La marqueterie de thuya fait partie intégrante des traditions à Essaouira», explique-t-il. Pour ce dernier, la journée de travail commence tôt dans la matinée et ne se termine qu'à l'approche de la prière du Maghreb. Chaque article fait du bois de thuya est considéré par Chakib comme une pièce d'art. Bien évidemment, la marqueterie demande du savoir-faire, du tact et surtout de la patience car la fabrication de quelques articles seulement peut prendre plusieurs semaines de dur labeur. «Tout est fait à la main. Du découpage jusqu'au montage en passant par le décor des articles. Le bois du thuya est largement utilisé par les artisans. Il provient des environs d'Essaouira et Agadir», explique Lahcen, un jeune menuisier à la médina. Et d'ajouter: «Toutefois, certains menuisiers commencent à utiliser le bois du noyer. L'introduction de matériel sophistiqué a considérablement réduit la durée de la fabrication.

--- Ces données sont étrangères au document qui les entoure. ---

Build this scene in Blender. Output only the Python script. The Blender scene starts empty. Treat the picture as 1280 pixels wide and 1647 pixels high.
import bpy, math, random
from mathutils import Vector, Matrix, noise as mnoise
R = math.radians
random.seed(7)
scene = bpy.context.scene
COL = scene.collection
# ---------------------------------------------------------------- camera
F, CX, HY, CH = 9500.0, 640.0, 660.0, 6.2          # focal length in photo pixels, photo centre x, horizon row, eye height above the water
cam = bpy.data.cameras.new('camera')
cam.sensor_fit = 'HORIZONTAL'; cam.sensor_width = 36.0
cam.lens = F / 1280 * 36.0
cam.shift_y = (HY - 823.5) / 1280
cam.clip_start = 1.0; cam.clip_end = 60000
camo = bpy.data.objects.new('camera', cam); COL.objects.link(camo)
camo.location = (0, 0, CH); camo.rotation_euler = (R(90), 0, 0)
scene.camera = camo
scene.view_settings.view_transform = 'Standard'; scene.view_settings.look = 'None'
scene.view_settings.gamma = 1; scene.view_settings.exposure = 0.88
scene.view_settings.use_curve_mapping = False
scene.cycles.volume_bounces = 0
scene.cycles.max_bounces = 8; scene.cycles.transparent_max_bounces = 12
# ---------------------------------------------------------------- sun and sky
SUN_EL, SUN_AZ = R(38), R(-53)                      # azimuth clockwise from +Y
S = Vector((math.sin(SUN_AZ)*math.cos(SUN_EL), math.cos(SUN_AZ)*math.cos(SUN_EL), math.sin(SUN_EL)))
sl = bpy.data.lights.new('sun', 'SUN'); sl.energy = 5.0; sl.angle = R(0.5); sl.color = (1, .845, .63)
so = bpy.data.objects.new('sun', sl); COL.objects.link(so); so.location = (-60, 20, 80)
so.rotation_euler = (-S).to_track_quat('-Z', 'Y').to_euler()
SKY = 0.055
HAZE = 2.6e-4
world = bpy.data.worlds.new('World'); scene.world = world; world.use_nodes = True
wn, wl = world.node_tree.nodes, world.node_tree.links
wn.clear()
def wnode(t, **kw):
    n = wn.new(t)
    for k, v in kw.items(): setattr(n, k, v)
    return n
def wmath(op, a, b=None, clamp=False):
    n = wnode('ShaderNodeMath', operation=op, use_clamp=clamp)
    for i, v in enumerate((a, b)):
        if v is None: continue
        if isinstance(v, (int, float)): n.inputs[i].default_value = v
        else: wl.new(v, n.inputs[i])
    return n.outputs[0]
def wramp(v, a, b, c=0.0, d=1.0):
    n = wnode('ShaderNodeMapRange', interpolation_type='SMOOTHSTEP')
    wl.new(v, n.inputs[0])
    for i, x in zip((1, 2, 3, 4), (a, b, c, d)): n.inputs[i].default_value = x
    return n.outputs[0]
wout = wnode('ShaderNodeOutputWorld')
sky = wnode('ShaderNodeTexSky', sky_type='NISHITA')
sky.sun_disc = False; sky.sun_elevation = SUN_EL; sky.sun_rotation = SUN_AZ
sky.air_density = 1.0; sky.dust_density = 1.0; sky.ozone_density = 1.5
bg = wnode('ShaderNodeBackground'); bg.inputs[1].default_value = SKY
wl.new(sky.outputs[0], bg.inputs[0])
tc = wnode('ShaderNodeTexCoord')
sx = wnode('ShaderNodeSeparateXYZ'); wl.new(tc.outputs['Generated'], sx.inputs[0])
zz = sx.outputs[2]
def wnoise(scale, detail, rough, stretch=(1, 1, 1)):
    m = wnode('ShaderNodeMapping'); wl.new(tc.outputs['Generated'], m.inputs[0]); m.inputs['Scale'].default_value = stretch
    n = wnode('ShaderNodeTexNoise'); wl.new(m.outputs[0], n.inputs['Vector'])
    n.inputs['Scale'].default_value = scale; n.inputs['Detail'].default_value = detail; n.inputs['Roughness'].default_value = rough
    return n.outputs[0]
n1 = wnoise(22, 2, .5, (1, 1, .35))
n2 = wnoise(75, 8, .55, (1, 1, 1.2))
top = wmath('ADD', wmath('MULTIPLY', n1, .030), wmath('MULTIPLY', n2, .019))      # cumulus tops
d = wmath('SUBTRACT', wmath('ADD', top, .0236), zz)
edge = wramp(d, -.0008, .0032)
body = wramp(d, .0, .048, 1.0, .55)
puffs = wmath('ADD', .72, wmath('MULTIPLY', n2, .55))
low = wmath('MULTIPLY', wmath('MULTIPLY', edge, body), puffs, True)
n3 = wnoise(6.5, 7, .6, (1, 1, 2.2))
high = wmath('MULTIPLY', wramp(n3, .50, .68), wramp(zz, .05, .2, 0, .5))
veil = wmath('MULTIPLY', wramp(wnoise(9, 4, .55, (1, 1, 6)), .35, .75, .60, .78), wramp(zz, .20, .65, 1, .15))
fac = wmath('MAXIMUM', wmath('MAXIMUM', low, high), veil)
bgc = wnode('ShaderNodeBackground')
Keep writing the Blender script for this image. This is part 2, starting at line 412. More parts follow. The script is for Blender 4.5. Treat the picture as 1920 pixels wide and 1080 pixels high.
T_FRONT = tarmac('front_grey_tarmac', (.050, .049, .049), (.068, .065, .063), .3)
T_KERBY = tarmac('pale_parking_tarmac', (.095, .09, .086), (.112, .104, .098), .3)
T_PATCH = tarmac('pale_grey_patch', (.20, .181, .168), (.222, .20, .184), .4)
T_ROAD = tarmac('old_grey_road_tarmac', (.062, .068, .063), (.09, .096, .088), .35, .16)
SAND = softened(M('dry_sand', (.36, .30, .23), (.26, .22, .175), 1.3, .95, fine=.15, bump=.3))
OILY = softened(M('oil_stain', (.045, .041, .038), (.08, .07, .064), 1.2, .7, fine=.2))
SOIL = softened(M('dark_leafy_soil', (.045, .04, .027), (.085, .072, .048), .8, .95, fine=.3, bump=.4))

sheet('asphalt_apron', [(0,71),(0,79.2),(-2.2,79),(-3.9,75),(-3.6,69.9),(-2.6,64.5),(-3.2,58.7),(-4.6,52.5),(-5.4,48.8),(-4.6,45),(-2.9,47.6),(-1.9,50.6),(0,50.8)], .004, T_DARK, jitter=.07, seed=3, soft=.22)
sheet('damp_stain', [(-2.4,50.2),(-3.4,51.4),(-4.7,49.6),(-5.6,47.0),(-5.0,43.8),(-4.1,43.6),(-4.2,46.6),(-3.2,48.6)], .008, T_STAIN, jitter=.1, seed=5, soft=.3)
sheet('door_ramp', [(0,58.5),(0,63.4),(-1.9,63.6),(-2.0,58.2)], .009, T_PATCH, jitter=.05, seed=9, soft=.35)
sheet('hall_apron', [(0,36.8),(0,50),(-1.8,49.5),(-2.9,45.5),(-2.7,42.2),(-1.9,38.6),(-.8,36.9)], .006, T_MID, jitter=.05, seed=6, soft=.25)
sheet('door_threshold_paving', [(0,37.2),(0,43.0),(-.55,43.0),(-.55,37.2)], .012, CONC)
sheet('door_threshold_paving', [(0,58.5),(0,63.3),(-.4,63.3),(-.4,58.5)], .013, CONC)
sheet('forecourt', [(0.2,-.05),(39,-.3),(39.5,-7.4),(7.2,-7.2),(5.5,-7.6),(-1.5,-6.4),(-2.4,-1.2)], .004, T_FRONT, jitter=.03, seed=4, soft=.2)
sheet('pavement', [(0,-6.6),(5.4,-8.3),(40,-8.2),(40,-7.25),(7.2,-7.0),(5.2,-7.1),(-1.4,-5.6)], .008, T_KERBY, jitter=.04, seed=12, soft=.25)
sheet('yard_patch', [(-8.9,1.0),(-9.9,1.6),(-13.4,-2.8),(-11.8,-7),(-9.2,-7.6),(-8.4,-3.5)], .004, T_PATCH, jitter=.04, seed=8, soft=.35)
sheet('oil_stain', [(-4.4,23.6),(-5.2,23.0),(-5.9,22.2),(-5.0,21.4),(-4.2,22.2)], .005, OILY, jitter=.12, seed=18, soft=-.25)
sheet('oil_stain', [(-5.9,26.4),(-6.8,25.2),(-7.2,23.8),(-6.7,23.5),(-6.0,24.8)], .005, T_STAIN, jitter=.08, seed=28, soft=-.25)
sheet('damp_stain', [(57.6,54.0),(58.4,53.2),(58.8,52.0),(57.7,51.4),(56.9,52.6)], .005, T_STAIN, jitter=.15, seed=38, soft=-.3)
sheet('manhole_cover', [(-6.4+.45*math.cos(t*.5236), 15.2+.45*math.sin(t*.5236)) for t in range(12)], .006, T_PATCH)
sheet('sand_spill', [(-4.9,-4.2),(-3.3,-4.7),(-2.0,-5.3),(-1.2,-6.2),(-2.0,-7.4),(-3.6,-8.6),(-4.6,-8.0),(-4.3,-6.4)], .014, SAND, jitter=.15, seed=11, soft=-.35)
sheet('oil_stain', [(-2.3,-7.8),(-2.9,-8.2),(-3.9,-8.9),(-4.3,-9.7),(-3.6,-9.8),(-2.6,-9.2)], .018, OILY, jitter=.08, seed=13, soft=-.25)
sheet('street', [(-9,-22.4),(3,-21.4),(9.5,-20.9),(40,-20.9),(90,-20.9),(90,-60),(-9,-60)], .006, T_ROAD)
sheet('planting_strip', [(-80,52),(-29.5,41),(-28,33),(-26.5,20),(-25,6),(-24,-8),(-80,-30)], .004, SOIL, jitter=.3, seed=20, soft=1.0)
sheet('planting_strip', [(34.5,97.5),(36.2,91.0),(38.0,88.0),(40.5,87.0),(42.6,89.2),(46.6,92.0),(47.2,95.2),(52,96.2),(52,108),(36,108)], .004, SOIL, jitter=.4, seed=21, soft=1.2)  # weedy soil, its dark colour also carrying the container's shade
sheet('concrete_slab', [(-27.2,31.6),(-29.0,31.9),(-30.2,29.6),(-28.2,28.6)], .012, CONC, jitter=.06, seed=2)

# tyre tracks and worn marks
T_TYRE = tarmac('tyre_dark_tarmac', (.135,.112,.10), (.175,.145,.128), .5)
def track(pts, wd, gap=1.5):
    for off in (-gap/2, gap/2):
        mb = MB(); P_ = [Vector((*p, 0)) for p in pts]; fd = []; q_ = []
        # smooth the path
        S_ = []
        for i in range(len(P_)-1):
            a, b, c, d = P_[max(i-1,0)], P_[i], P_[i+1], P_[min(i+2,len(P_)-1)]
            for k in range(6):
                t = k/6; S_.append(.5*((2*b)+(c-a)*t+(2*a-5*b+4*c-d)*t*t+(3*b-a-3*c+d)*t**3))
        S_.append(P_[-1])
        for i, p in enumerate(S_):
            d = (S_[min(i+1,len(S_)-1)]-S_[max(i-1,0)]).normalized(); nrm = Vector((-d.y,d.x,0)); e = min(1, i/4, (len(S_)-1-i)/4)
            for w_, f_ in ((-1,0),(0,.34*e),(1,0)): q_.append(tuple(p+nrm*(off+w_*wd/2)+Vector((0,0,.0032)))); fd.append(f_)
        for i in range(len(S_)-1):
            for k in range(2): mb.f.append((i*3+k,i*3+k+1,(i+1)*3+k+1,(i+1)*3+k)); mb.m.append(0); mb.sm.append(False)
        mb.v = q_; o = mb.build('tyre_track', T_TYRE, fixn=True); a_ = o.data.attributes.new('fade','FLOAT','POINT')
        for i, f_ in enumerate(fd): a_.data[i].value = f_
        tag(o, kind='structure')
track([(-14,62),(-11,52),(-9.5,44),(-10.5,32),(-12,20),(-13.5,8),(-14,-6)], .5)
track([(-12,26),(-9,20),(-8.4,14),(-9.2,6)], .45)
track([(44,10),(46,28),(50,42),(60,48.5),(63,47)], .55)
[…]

La demande du bois a, de facto, grimpé en flèche, au point qu'on est obligé de chercher du bois d'autres régions plus au moins lointaines, notamment Khémisset et Oujda». L'introduction des machines a donc révolutionné le métier des artisans. Certes, des points positifs ont été introduits à l'activité des artisans mais ces derniers relèvent également quelques aspects négatifs. «Les ateliers équipées de machines modernes inondent le marché local de produits à des prix bas. Ces dernières années, l'offre dépasse de loin la demande. Cette situation a eu pour principale répercussion la baisse des revenus des artisans qui n'ont pas d'autre choix que de baisser les prix.
D'une manière générale, les prix démarrent à 10 DH pour des petits décors et peuvent atteindre jusqu'à 20.000 DH pour de grands meubles faits entièrement en thuya. Les trois mois d'été constituent pour les artisans une haute saison où ils parviennent à écouler une bonne partie de leur production. Le tourisme est un important moteur du secteur, puisque les recettes des produits vendus, notamment dans les souks, permettent à de nombreuses familles de subvenir à leurs besoins. «Les prix varient selon le matériel utilisé. Certains articles sont ornés de coquillages. La fabrication de ce genre de produits nécessite plus de temps. Ils sont donc commercialisés à des prix plus élevés», affirme un artisan. La majorité des maîtres artisans montrent du doigt essentiellement le déséquilibre qui existe entre l'offre qui dépasse de loin la demande. Pour de nombreux vendeurs, le secteur vit une véritable anarchie. Ce qui se répercute négativement sur les artisans. Pour faire face à leurs difficultés, de nombreux artisans se sont constitués en associations. Mais cette option a très vite montré ses limites. «Nous nous sommes retrouvés avec de nombreuses associations. Actuellement, je peux dire que chaque quartier compte une association. Il est certain que tout le monde à le droit de créer une organisation mais ''l'action s'est dispersée finalement''.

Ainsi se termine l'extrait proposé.